The greatest pollution problems therefore arose in the northwestern area of the Mediterranean basin, around the mouths of rivers with industrialized basins, such as the Ebro, Rhone, and Po, and around the centers of heavy industry, such as Barcelona, Genoa, and the northern Adriatic coast from Mestre to Trieste.
Eutrophication (the process by which a body of' water becomes enriched with nutrients) derives mainly from agricultural runoff and municipal sewage. From time to time algal blooms, also known as eutrophic blooms, occur naturally in the Mediterranean, as elsewhere in enclosed waters. (Algal blooms occur when excess nutrients allow algae populations to proliferate, sometimes covering the water surface in sheets or "algal mats.") Although algal blooms occurred in the Mediterranean prior to 1950, they happened much more often after 1950 because of urbanization and untreated sewage and because of the growing use of chemical fertilizers.
The most affected areas were France's Gulf of Lions, which suffered its most serious blooms after 1980; the Saronic Gulf around Athens, which experienced its first in 1978; and the northern Adriatic. Between 1872 and 1988, the northern Adriatic recorded fifteen eutrophic blooms. Their frequency increased after 1969, which probably reflected greater nutrient loadings but might have reflected warmer water temperatures—perhaps both. Algal blooms played havoc with fish populations, seabed life in general, and the tourist trade.
As in much of the world, explicit environmental awareness and politics around the Mediterranean date mainly from the 1970s. Most countries by 1975 had tiny bands of ecologically concerned citizens. By 1980 some countries had green parties. Mediterranean countries in 1975 launched the Mediterranean Action Plan (MAP); under the auspices of the U.N. Environment Programme (UNEP), Mediterranean countries agreed to an ongoing process of environmental management for the entire basin.
The plan supported scientific research and integrated environmental planning. It produced several protocols to limit pollution. Enforcement usually left something to be desired: About 2,000 kilometers of coastline were "sacrificed" to development through lax enforcement or special dispensations.
But the plan, together with national regulations and European Union restrictions, helped limit Mediterranean pollution after 1976. MAP helped in the construction of sewage treatment plants for Marseilles, Cairo, Alexandria, and several other cities. Although twenty-five years later the sea was more polluted than when the MAP began, it surely would have been much more so without the MAP.

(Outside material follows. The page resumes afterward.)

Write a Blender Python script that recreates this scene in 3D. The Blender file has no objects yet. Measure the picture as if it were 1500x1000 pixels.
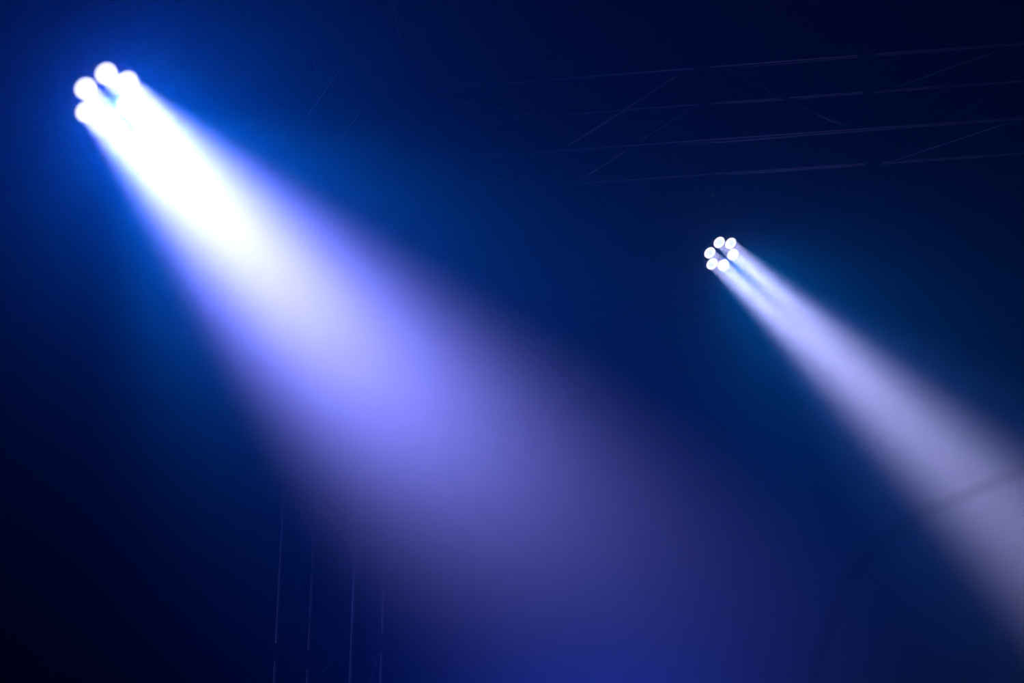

Any plan involving Greece and Turkey, Syria and Israel, and other pairs of enemies (as of the 1970s) ranks as a high political achievement. In this case some credit goes to scientists who forged something of a panMediterranean community. Scientific wisdom, normally quickly ignored when hard bargaining begins in international environmental politics, carried weight because hundreds of billions of tourist dollars were at stake.
In the last quarter of the twentieth century, about one-third of international tourism involved visits to Mediterranean countries, usually to beaches. The quest for tourists, who contributed to pollution, paradoxically helped stabilize—and in some cases improve— the quality of coastal waters of the Mediterranean.